(Records with scene code)

------------------------------

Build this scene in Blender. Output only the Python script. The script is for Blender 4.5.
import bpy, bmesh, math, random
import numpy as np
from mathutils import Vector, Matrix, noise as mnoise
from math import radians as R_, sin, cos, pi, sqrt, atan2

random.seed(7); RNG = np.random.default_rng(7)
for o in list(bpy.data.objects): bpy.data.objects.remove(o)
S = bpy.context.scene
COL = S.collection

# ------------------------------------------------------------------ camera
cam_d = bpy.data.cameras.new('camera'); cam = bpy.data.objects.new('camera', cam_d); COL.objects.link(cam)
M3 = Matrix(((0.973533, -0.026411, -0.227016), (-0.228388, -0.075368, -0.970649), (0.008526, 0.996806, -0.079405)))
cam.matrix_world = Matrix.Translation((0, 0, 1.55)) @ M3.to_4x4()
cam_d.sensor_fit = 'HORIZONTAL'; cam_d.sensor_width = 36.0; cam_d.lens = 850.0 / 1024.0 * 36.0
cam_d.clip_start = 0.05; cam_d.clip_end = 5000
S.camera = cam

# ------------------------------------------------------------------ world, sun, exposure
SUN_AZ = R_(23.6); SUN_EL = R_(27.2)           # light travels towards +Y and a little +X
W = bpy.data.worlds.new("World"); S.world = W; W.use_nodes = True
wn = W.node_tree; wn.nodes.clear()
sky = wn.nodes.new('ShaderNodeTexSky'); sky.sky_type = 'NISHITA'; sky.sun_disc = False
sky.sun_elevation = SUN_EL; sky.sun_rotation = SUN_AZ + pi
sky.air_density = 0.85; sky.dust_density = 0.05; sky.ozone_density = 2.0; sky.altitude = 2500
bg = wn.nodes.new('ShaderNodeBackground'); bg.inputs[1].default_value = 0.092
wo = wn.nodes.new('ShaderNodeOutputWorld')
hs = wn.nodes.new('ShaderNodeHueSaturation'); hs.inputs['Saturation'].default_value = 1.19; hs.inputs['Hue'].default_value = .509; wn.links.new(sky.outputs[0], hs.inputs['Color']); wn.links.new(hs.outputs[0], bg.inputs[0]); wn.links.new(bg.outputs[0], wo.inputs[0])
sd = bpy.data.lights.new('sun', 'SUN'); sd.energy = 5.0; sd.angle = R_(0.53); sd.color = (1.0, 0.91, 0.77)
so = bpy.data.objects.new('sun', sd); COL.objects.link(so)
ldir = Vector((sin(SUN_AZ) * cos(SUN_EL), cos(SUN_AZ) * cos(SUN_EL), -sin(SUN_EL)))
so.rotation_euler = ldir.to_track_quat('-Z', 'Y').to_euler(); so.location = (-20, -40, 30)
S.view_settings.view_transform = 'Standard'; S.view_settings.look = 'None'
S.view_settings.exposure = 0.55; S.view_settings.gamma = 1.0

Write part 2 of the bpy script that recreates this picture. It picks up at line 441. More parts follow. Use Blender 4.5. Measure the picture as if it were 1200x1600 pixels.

------------------------------

» **YOUR OBJECTIVE**
Write every line of the material above again, exactly.

» **REPLY**
Build this scene in Blender. Output only the Python script. The script is for Blender 4.5.
import bpy, bmesh, math, random
import numpy as np
from mathutils import Vector, Matrix, noise as mnoise
from math import radians as R_, sin, cos, pi, sqrt, atan2

random.seed(7); RNG = np.random.default_rng(7)
for o in list(bpy.data.objects): bpy.data.objects.remove(o)
S = bpy.context.scene
COL = S.collection

# ------------------------------------------------------------------ camera
cam_d = bpy.data.cameras.new('camera'); cam = bpy.data.objects.new('camera', cam_d); COL.objects.link(cam)
M3 = Matrix(((0.973533, -0.026411, -0.227016), (-0.228388, -0.075368, -0.970649), (0.008526, 0.996806, -0.079405)))
cam.matrix_world = Matrix.Translation((0, 0, 1.55)) @ M3.to_4x4()
cam_d.sensor_fit = 'HORIZONTAL'; cam_d.sensor_width = 36.0; cam_d.lens = 850.0 / 1024.0 * 36.0
cam_d.clip_start = 0.05; cam_d.clip_end = 5000
S.camera = cam

# ------------------------------------------------------------------ world, sun, exposure
SUN_AZ = R_(23.6); SUN_EL = R_(27.2)           # light travels towards +Y and a little +X
W = bpy.data.worlds.new("World"); S.world = W; W.use_nodes = True
wn = W.node_tree; wn.nodes.clear()
sky = wn.nodes.new('ShaderNodeTexSky'); sky.sky_type = 'NISHITA'; sky.sun_disc = False
sky.sun_elevation = SUN_EL; sky.sun_rotation = SUN_AZ + pi
sky.air_density = 0.85; sky.dust_density = 0.05; sky.ozone_density = 2.0; sky.altitude = 2500
bg = wn.nodes.new('ShaderNodeBackground'); bg.inputs[1].default_value = 0.092
wo = wn.nodes.new('ShaderNodeOutputWorld')
hs = wn.nodes.new('ShaderNodeHueSaturation'); hs.inputs['Saturation'].default_value = 1.19; hs.inputs['Hue'].default_value = .509; wn.links.new(sky.outputs[0], hs.inputs['Color']); wn.links.new(hs.outputs[0], bg.inputs[0]); wn.links.new(bg.outputs[0], wo.inputs[0])
sd = bpy.data.lights.new('sun', 'SUN'); sd.energy = 5.0; sd.angle = R_(0.53); sd.color = (1.0, 0.91, 0.77)
so = bpy.data.objects.new('sun', sd); COL.objects.link(so)
ldir = Vector((sin(SUN_AZ) * cos(SUN_EL), cos(SUN_AZ) * cos(SUN_EL), -sin(SUN_EL)))
so.rotation_euler = ldir.to_track_quat('-Z', 'Y').to_euler(); so.location = (-20, -40, 30)
S.view_settings.view_transform = 'Standard'; S.view_settings.look = 'None'
S.view_settings.exposure = 0.55; S.view_settings.gamma = 1.0

Write part 2 of the bpy script that recreates this picture. It picks up at line 441. More parts follow. Use Blender 4.5. Measure the picture as if it were 1200x1600 pixels.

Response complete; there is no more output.